明日やれることは今日手をつける

最近、以前よりも元気になった気がしています。認知症になって失ったものも、もちろんあるけれど、世界が広がりました。

長谷川和夫・猪熊律子『ボクはやっと認知症のことがわかった 自らも認知症になった専門医が、日本人に伝えたい遺言』(KADOKAWA)

自分が認知症であることをいち早くカミングアウトしたクリスティーン・ブライデンさんは、「私は最も私らしい私に戻る旅に出るのだ」といいました。いまのボクもそんな気持ちです。ブライデンさんが通ってきた道をいま、ボクも通っている気がします。

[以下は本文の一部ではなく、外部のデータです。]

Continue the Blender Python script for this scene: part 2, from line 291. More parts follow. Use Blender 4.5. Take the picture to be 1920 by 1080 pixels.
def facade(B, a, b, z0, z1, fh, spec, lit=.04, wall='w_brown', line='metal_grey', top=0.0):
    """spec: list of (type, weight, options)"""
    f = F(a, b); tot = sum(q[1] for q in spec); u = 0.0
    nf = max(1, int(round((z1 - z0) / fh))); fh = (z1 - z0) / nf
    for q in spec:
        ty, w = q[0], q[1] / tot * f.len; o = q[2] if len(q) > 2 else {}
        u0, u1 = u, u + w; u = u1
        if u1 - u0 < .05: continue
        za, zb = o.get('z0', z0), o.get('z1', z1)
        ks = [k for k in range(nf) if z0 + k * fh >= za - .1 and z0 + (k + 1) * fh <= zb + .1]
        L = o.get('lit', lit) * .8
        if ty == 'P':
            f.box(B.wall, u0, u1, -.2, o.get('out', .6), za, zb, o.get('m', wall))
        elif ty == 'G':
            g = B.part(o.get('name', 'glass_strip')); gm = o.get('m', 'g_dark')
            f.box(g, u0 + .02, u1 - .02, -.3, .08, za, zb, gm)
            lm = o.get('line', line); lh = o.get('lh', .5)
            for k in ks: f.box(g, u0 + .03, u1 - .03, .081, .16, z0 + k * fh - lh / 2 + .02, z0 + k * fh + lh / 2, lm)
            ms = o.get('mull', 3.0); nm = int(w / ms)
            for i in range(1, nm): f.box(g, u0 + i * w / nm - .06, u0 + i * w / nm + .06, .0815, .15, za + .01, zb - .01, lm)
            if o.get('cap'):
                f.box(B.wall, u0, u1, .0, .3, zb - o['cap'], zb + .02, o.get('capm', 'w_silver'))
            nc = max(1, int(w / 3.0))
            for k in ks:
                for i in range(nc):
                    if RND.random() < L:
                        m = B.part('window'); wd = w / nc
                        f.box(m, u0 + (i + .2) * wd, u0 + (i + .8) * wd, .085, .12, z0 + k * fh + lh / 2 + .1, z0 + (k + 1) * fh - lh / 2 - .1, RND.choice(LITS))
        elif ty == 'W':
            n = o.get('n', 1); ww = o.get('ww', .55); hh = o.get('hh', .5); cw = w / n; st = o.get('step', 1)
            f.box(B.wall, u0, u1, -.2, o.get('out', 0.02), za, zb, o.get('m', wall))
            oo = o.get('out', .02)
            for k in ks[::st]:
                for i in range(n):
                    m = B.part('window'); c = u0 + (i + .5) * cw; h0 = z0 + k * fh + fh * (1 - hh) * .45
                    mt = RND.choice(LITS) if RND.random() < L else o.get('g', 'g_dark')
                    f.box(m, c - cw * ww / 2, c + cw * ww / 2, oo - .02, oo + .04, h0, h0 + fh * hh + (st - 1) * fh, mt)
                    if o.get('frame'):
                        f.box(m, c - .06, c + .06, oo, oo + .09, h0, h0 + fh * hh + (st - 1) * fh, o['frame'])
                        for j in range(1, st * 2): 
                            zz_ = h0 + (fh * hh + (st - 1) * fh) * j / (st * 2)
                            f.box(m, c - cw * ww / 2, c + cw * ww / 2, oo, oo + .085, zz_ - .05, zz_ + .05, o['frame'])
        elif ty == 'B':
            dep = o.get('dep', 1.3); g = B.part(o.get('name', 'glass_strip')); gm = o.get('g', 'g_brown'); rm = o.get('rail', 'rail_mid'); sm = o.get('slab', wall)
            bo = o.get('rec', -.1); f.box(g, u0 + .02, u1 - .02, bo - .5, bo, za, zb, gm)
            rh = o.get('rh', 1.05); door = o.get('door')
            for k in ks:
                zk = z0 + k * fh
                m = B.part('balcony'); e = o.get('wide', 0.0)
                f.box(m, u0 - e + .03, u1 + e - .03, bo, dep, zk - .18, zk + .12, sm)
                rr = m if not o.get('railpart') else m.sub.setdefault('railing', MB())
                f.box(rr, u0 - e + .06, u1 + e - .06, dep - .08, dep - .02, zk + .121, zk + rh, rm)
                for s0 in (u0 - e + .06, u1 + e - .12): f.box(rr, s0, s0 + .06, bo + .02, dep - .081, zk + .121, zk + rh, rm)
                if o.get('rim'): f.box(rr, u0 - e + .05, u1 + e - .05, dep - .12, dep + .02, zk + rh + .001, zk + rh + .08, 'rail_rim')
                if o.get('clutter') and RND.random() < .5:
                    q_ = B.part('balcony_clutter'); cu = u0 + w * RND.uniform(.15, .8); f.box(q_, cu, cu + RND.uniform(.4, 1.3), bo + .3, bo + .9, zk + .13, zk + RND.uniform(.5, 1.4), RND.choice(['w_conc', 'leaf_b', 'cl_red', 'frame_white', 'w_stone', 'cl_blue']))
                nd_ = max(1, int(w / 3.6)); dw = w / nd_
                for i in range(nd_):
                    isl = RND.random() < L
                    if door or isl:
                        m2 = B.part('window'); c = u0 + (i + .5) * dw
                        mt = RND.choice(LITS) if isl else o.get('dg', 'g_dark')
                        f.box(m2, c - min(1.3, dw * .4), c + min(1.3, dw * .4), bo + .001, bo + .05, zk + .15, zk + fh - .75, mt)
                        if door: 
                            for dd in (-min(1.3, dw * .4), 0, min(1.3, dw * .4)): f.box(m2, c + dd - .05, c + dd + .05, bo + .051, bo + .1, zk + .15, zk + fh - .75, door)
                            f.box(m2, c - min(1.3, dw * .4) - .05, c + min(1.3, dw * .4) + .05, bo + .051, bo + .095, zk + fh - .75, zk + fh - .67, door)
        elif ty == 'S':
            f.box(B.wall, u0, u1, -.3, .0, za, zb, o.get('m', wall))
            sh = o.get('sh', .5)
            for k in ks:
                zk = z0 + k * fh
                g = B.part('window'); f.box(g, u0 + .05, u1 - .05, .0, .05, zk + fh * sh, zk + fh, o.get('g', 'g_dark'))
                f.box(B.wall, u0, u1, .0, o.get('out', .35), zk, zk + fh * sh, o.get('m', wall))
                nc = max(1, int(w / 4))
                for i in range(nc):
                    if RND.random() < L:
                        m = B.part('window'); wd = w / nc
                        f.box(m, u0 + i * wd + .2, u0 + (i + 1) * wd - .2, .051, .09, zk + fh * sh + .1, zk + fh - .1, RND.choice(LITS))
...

いま、心がけているのは、明日やれることは今日手をつけるということです。

たとえば、本を書きたいなと思ったら、せめてその一文のようなものを、1行でも2行でもいいから、今日書いてみる。とにかく手をつける。全部はとても無理だから、少しだけでいい。そうすると、未来に足を伸ばしたことになります。何もしないでとどまっているよりも、未来に希望がもてるし、楽しみも増えます。何よりも、自分自身が安心できます。

死を上手に受け入れる

少し足を伸ばした未来は、やがて「いま」になります。いまがいちばん大切です。過去に起きてしまったことや、過去に自分がやったことは変えられないし、どうしようもない。でも、じつは過去というものは、ほんとうはないのです。過去とは、いま。なぜなら、昔のことを思い出したり、話したりしているのはいまなのだから。

「いま」という時間を大切に生きる。繰り返しになりますが、生きているうちが花です。そう思いながら、社会や人さまのお役に立てることを、自分ができる範囲でやっていきたい。そして最後は、一回きりの死を上手に受け入れて、旅立っていきたいと思っています。